5) ALWAYS make sure your clients truly understand the Terms of Service.
This part may be the most overlooked, and simultaneously the most important aspect of live-streaming for any commercial business. To understand how important this is, take a look at this excerpt from the Blab TOS:
“You automatically grant us a non-exclusive, royalty-free, transferable, sub-licensable, worldwide license to use, display, reproduce, transmit, modify (e.g. re-format, excerpt), re-arrange, distribute, and archive your User content on BLAB for the purposes of operating, organizing, promoting, and providing the Site and App to you and to our other current and prospective users. These are in addition to any other rights under separate licenses to User Content…”
(emphasis added).
That looks a little bit important, doesn’t it? If your clients are using live-streaming social media as part of a carefully crafted marketing campaign – which usually involves extensive planning and substantial financial expenditures – this language might cause some concern.
These legal issues haven’t stopped businesses and marketers from utilizing the live-streaming platforms available. However, when you’re advising your client, your job is first to make sure they don’t need to worry about major legal issues.
6) Social Media is Becoming a Go-To Customer Service Channel
As I discussed in Part 2:
This one might surprise you, but pretty much anytime I have an issue with some form of technology, the first place I go is Twitter. First, I can get a real-time look at whether people are talking about the same issue I’m having (like website issues). Second, simply by including the company’s twitter handle in a tweet, I let them know I’m having an issue.

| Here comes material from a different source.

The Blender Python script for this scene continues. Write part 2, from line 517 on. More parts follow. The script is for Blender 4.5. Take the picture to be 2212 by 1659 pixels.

You know what? They usually respond in minutes. If not sooner.

Which is more than I can say about this approach.
One social media marketing expert points to a reason – when we talk about someone on social media, we’re expecting a response. She said that failure to respond is always noticed, and usually changes her opinion about that company.
How to incorporate these social media trends into your client advice:
Strongly encourage a detailed social media response policy.
Social media can be tricky. You have limited time to respond to issues, and generally speaking, your responses are public and forever. Saying the wrong thing, unlike when responding over the phone, can result in not only a lost customer, but in a PR nightmare.
Besides, those people seeking your clients out for customer service issues are likely not going to be in the best mood. A quick response with helpful information can boost that customer’s confidence. The opposite? Well…
(I was going to put an image here from a famous U.S. Airways issue, but… well…
if you want to see it, click here.)
A strong social media policy, which makes it clear who has access to your client’s accounts to respond to customers, and details how those responses should be handled is critical. Also, if your client is going to have a social media account open, make sure that it’s properly staffed. Unresponsive is the enemy:
These problems can be avoided, along with the legal headaches that come with them. A little advice can go a long way!